The Secretary also notes that the January 25, 2012 final agency decision pertained to claims that are "unrelated" to the claims in Gazzerro-Langford's present complaint. Indeed, the Secretary argues that, at the time Gazzerro-Langford filed her federal action, she had yet to receive a final agency decision on the claims now alleged in her complaint. Def't's Br. at 1. Presumably, the Secretary means to say that, even if Gazzerro-Langford had fully complied with the administrative investigation discussed in the January 25 agency decision, that would not be sufficient to satisfy the exhaustion requirement with respect to her claims now before the Court.

The Court agrees that the claims contained in the November 22, 2010 administrative complaint are different from those presented in Gazzerro-Langford's federal action. The claims in the administrative complaint relate to the work-hour requirements of a position offered Gazzerro-Langford in July 2010 and a 14-day suspension imposed against her in October 2010.

DX A (11/22/10 Admin. Compl.). The present complaint does not reference those issues.

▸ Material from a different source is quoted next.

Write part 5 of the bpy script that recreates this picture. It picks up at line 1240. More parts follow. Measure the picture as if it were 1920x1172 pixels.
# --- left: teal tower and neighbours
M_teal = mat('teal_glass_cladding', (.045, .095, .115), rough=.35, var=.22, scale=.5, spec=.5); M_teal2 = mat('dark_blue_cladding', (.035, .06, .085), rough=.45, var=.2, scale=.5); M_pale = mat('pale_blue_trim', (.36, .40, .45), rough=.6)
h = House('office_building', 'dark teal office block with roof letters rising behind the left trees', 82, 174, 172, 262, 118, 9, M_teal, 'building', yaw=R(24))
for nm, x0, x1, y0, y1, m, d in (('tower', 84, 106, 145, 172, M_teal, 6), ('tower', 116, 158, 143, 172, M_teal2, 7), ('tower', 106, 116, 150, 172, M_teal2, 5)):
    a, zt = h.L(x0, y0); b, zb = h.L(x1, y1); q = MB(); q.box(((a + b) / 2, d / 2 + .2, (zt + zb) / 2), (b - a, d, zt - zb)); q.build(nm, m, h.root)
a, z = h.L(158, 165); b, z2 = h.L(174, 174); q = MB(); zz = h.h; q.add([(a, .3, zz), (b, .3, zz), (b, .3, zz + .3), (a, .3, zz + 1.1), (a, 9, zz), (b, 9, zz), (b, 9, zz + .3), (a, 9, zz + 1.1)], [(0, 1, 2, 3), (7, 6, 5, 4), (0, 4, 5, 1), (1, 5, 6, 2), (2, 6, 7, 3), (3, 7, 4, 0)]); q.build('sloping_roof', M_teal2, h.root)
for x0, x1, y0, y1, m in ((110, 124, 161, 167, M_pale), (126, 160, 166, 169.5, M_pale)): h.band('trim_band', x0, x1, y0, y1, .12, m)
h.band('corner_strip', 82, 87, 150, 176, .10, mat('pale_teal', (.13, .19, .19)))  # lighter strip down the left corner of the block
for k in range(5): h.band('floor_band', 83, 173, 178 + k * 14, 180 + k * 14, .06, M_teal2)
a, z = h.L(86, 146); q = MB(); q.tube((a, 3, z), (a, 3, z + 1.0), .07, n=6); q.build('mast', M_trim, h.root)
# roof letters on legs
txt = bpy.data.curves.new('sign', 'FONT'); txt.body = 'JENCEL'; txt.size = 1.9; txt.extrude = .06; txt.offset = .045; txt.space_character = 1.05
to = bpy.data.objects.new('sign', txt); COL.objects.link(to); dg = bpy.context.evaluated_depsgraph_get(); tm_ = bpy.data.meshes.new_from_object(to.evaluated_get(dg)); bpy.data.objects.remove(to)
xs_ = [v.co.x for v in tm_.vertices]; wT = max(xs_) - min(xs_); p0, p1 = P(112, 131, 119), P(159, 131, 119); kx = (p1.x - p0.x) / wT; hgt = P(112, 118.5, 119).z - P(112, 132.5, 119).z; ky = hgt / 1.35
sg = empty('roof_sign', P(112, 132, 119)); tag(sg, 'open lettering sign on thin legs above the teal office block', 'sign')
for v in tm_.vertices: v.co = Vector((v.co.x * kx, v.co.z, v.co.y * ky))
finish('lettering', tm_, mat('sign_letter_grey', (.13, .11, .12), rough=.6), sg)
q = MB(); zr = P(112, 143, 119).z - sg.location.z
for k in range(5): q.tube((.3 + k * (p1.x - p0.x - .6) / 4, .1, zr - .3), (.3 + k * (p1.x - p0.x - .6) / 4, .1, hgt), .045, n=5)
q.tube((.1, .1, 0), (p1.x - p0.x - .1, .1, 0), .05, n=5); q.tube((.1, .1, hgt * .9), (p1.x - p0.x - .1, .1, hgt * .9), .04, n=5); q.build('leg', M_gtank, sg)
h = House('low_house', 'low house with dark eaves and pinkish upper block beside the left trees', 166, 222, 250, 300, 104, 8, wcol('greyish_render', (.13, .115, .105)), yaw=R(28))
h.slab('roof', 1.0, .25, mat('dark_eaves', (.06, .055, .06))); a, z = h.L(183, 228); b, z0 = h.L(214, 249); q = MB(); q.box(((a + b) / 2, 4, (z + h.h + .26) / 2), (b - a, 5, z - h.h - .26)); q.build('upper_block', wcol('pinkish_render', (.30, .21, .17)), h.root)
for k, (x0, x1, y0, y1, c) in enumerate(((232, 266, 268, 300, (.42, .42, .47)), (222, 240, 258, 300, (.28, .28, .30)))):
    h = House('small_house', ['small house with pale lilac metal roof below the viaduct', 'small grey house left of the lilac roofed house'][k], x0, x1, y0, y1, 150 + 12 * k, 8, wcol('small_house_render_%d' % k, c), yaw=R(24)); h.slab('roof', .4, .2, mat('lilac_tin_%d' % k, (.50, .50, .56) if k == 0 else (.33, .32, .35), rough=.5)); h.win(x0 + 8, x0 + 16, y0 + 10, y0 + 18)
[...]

Moreover, Gazzerro-Langford has provided the Court with multiple exhibits demonstrating that, at some point, she filed a separate administrative action with the EEOC. It is that EEOC proceeding, and not the administrative proceeding culminating in the Department's January 25, 2012 final agency decision, that appears to have addressed Gazzerro-Langford's presently pled claims. See PX J (Complainant's Resp. to 9/9/11 Order to Show Cause). In fact, in her opposition to the Secretary's motion to dismiss, Gazzerro-Langford only cites her participation in this separate EEOC proceeding to show administrative exhaustion on her present claims. It is, therefore, clear that Gazzerro-Langford cannot rely on her participation in the Department proceeding to demonstrate compliance with the Rehabilitation Act's exhaustion requirement.*fn4

Of course, the complaint's references to the November 22, 2010 administrative complaint and the January 25, 2012 final agency decision appear to be in error. For that reason, amendment of the complaint would not clearly be futile and the Court will dismiss the complaint without prejudice.